OpenSSL patches memory corruption and unauthorized decryption vulnerabilities

OpenSSL has disclosed and patched two high-severity vulnerabilities that, if exploited, could have allowed hackers to corrupt memory or decrypt data.
OpenSSL has disclosed and patched two high-severity vulnerabilities that, if exploited, could have allowed hackers to corrupt memory or decrypt data.

OpenSSL issued as a series of patches in conjunction with the disclosure yesterday of six vulnerabilities, including two of high severity.

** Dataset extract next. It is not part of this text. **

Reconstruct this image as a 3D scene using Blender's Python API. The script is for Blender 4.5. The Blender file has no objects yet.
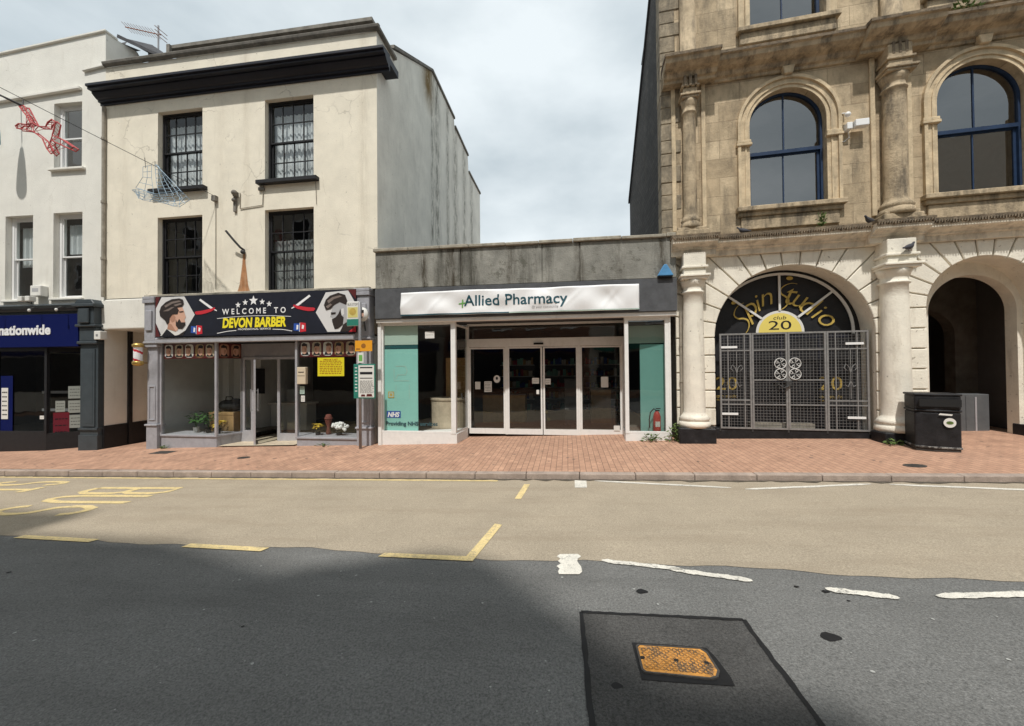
import bpy, bmesh, math, random
from mathutils import Vector, Matrix
R = math.radians
rnd = random.Random(7)
scene = bpy.context.scene
COL = scene.collection

# ------------------------------------------------------------------ camera, world, sun, exposure
EYE = 1.65
yaw, pitch, roll = R(8.0), R(0.73), R(0.5)
f = Vector((-math.sin(yaw)*math.cos(pitch), math.cos(yaw)*math.cos(pitch), math.sin(pitch)))
r0 = Vector((math.cos(yaw), math.sin(yaw), 0)); u0 = r0.cross(f)
rv = r0*math.cos(roll) - u0*math.sin(roll); uv = rv.cross(f)
cam = bpy.data.cameras.new('camera'); cam.sensor_width = 36; cam.sensor_fit = 'HORIZONTAL'
cam.lens = 36*390/1024; cam.clip_end = 600; cam.clip_start = .05
camo = bpy.data.objects.new('camera', cam); COL.objects.link(camo)
camo.matrix_world = Matrix(((rv.x, uv.x, -f.x, 0), (rv.y, uv.y, -f.y, 0), (rv.z, uv.z, -f.z, EYE), (0, 0, 0, 1)))
scene.camera = camo
scene.view_settings.view_transform = 'Standard'; scene.view_settings.look = 'None'
scene.view_settings.exposure = 0.68; scene.view_settings.gamma = 1.0
SUN_EL, SUN_AZ = R(60), R(4)          # behind the camera, a little to its left
to_sun = Vector((-math.sin(SUN_AZ)*math.cos(SUN_EL), -math.cos(SUN_AZ)*math.cos(SUN_EL), math.sin(SUN_EL)))
sun = bpy.data.lights.new('sun', 'SUN'); sun.energy = 2.3; sun.angle = R(1.4); sun.color = (1.0, .965, .91)
suno = bpy.data.objects.new('sun', sun); COL.objects.link(suno)
suno.rotation_euler = (-to_sun).to_track_quat('-Z', 'Y').to_euler(); suno.location = (0, 0, 40)
world = bpy.data.worlds.new('World'); scene.world = world; world.use_nodes = True
wn = world.node_tree; wn.nodes.clear()
def N(t, kind, **kw):
    n = t.nodes.new(kind)
    for k, v in kw.items(): setattr(n, k, v)
    return n
def setin(n, **kw):
    for k, v in kw.items(): n.inputs[k.replace('_', ' ')].default_value = v
out = N(wn, 'ShaderNodeOutputWorld'); bg = N(wn, 'ShaderNodeBackground')
sky = N(wn, 'ShaderNodeTexSky', sky_type='NISHITA'); sky.sun_disc = False
sky.sun_elevation = SUN_EL; sky.sun_rotation = math.atan2(to_sun.x, to_sun.y); sky.air_density = 1.2; sky.dust_density = 2
tc = N(wn, 'ShaderNodeTexCoord')
mp = N(wn, 'ShaderNodeMapping'); mp.inputs['Scale'].default_value = (1, 1, 2.2)
n1 = N(wn, 'ShaderNodeTexNoise'); setin(n1, Scale=1.3, Detail=6, Roughness=.55, Distortion=.3)
n2 = N(wn, 'ShaderNodeTexNoise'); setin(n2, Scale=2.1, Detail=6, Roughness=.52)
wn.links.new(tc.outputs['Generated'], mp.inputs['Vector'])
wn.links.new(mp.outputs[0], n1.inputs['Vector']); wn.links.new(mp.outputs[0], n2.inputs['Vector'])
cr1 = N(wn, 'ShaderNodeValToRGB'); cr1.color_ramp.elements[0].position = .1; cr1.color_ramp.elements[1].position = .4
cr2 = N(wn, 'ShaderNodeValToRGB')                       # cloud greys, in units of the background strength
cr2.color_ramp.elements[0].position = .36; cr2.color_ramp.elements[0].color = (.295, .338, .365, 1)
cr2.color_ramp.elements[1].position = .64; cr2.color_ramp.elements[1].color = (.45, .488, .508, 1)
mul = N(wn, 'ShaderNodeMix', data_type='RGBA', blend_type='MULTIPLY'); mul.inputs[0].default_value = 1
mul.inputs[7].default_value = (10, 10, 10, 1)
mix = N(wn, 'ShaderNodeMix', data_type='RGBA')
wn.links.new(n1.outputs[0], cr1.inputs[0]); wn.links.new(n2.outputs[0], cr2.inputs[0])
wn.links.new(cr2.outputs[0], mul.inputs[6])
wn.links.new(cr1.outputs[0], mix.inputs[0]); wn.links.new(sky.outputs[0], mix.inputs[6]); wn.links.new(mul.outputs[2], mix.inputs[7])
wn.links.new(mix.outputs[2], bg.inputs[0]); bg.inputs[1].default_value = 0.12
wn.links.new(bg.outputs[0], out.inputs[0])

# ------------------------------------------------------------------ helpers
def tag(o, label=None, cat=None, group=None, kind=None):
    if label: o['label'] = label
    if cat: o['category'] = cat
    if group: o['group'] = group
    if kind: o['kind'] = kind
    return o
ABS = {}
def root(name, label, cat, loc=(0, 0, 0), rz=0, group=None, absz=None):
    o = bpy.data.objects.new(name, None); COL.objects.link(o); o.empty_display_size = .3
    o.location = loc; o.rotation_euler = (0, 0, rz)
    if absz: ABS[o] = absz              # children keep the street's own coordinates: their origin is shifted back by this much
    return tag(o, label, cat, group)
class MB:
    """collects shapes, then links them as ONE mesh object"""
    def __init__(s): s.v = []; s.f = []; s.m = []; s.mi = 0; s.sm = []; s.smooth = False
    def face(s, idx): s.f.append(tuple(idx)); s.m.append(s.mi); s.sm.append(s.smooth)
    def add(s, verts, faces):
        b = len(s.v); s.v += [tuple(p) for p in verts]
        for q in faces: s.face([b+i for i in q])
        return s
    def box(s, x0, x1, y0, y1, z0, z1):
        return s.add([(x0,y0,z0),(x1,y0,z0),(x1,y1,z0),(x0,y1,z0),(x0,y0,z1),(x1,y0,z1),(x1,y1,z1),(x0,y1,z1)],
                     [(0,3,2,1),(4,5,6,7),(0,1,5,4),(1,2,6,5),(2,3,7,6),(3,0,4,7)])
    def quad(s, *p): return s.add(p, [tuple(range(len(p)))])
    def prism(s, pts, y0, y1):            # polygon in x,z (counter-clockwise seen from -y) pushed from y0 to y1
        n = len(pts)
        return s.add([(x,y0,z) for x,z in pts]+[(x,y1,z) for x,z in pts],
                     [tuple(range(n)), tuple(range(2*n-1, n-1, -1))]+[((i+1)%n, i, n+i, n+(i+1)%n) for i in range(n)])
    def hprism(s, pts, z0, z1):           # polygon in x,y
        n = len(pts)
        return s.add([(x,y,z0) for x,y in pts]+[(x,y,z1) for x,y in pts],
                     [tuple(range(n-1,-1,-1)), tuple(range(n, 2*n))]+[(i, (i+1)%n, n+(i+1)%n, n+i) for i in range(n)])
    def sprism(s, pts, x0, x1):           # polygon in y,z pushed along x
        n = len(pts)
        return s.add([(x0,y,z) for y,z in pts]+[(x1,y,z) for y,z in pts],
                     [tuple(range(n-1,-1,-1)), tuple(range(n, 2*n))]+[(i, (i+1)%n, n+(i+1)%n, n+i) for i in range(n)])
    def tube(s, pts, r, n=8, closed=False):
        pts = [Vector(p) for p in pts]; rings = []; m = len(pts)
        rr = r if isinstance(r, (list, tuple)) else [r]*m
        prev = None
        for i, p in enumerate(pts):
            a = pts[(i-1) % m] if (i or closed) else p
            c = pts[(i+1) % m] if (i < m-1 or closed) else p
            t = (c-a).normalized()
            q = prev if prev is not None else (Vector((0,0,1)) if abs(t.z) < .9 else Vector((1,0,0)))
            n1 = (q - t*q.dot(t))
            if n1.length < 1e-6: n1 = t.orthogonal()
            n1.normalize(); prev = n1; n2 = t.cross(n1)
            rings.append([p+(n1*math.cos(2*math.pi*k/n)+n2*math.sin(2*math.pi*k/n))*rr[i] for k in range(n)])
        b = len(s.v); s.v += [tuple(p) for ring in rings for p in ring]
        for i in range(m if closed else m-1):
            j = (i+1) % m
            for k in range(n):
                s.face([b+i*n+k, b+i*n+(k+1)%n, b+j*n+(k+1)%n, b+j*n+k])
        if not closed:
            s.face([b+k for k in range(n-1,-1,-1)]); s.face([b+(m-1)*n+k for k in range(n)])
        return s
    def lathe(s, prof, cx=0, cy=0, n=24, sx=1, sy=1):
        b = len(s.v)
        for r, z in prof:
            for k in range(n): s.v.append((cx+sx*r*math.cos(2*math.pi*k/n), cy+sy*r*math.sin(2*math.pi*k/n), z))
        for i in range(len(prof)-1):
            for k in range(n): s.face([b+i*n+k, b+i*n+(k+1)%n, b+(i+1)*n+(k+1)%n, b+(i+1)*n+k])
        s.face([b+k for k in range(n-1,-1,-1)]); s.face([b+(len(prof)-1)*n+k for k in range(n)])
        return s
    def flat(s, pts, y): return s.add([(x, y, z) for x, z in pts], [tuple(range(len(pts)))])
    def ribbon(s, pts, w, y, closed=False):  # flat stroke in x,z
        m = len(pts); L = []; Q = []
        ww = w if isinstance(w, (list, tuple)) else [w]*m
        for i in range(m):
            a = pts[max(i-1,0)] if not closed else pts[(i-1)%m]; c = pts[min(i+1,m-1)] if not closed else pts[(i+1)%m]
            dx, dz = c[0]-a[0], c[1]-a[1]; l = math.hypot(dx,dz) or 1
            L.append((pts[i][0]-dz/l*ww[i]/2, y, pts[i][1]+dx/l*ww[i]/2)); Q.append((pts[i][0]+dz/l*ww[i]/2, y, pts[i][1]-dx/l*ww[i]/2))
        b = len(s.v); s.v += L+Q
        for i in range(m if closed else m-1):
            j = (i+1) % m
            s.face([b+i, b+m+i, b+m+j, b+j])
        return s
    def ball(s, c, r, n=10, k=7):
        rx, ry, rz = r if isinstance(r, (tuple, list)) else (r, r, r)
        b = len(s.v)
        for i in range(k+1):
            t = math.pi*i/k - math.pi/2
            for j in range(n):
                s.v.append((c[0]+rx*math.cos(t)*math.cos(2*math.pi*j/n), c[1]+ry*math.cos(t)*math.sin(2*math.pi*j/n), c[2]+rz*math.sin(t)))
        for i in range(k):
            for j in range(n): s.face([b+i*n+j, b+i*n+(j+1)%n, b+(i+1)*n+(j+1)%n, b+(i+1)*n+j])
        return s
    def build(s, name, mats, parent=None, bevel=0, loc=None, seg=1):
        me = bpy.data.meshes.new(name); me.from_pydata(s.v, [], s.f); me.update()
        for m in (mats if isinstance(mats, (list, tuple)) else [mats]): me.materials.append(m)
        me.polygons.foreach_set('material_index', s.m); me.polygons.foreach_set('use_smooth', s.sm)
        o = bpy.data.objects.new(name, me); COL.objects.link(o)
        if parent:
            o.parent = parent
            if parent in ABS: o.location = ABS[parent]
        if loc: o.location = loc
        if bevel:
            b = o.modifiers.new('bevel', 'BEVEL'); b.width = bevel; b.segments = seg; b.limit_method = 'ANGLE'; b.angle_limit = R(40)
        return o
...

The first high-severity flaw, CVE-2016-2107, allows adversaries to use a man-in-the-middle technique to initiate a padding oracle attack that can decrypt traffic when the connection uses an AES CBC cipher and the server supports AES-NI. Such attacks exploit the “padding” process that expands variable-length plaintext messages in order for them to be compatible with cryptography programs.

Ironically, the vulnerability was created when OpenSSL previously issued a fix to prevent Lucky Thirteen timing attacks that can compromise TSL cryptography.

The second major vulnerability, CVE-2016-2108, affected versions of OpenSSL issued prior to April 2015. The bug causing it was fixed back in June 2015, but now more information has come to light on its security implications. According to OpenSSL, the bug was in its ASN.1 standard for encoding, transmitting and decoding data, and could have been exploited to trigger memory corruption.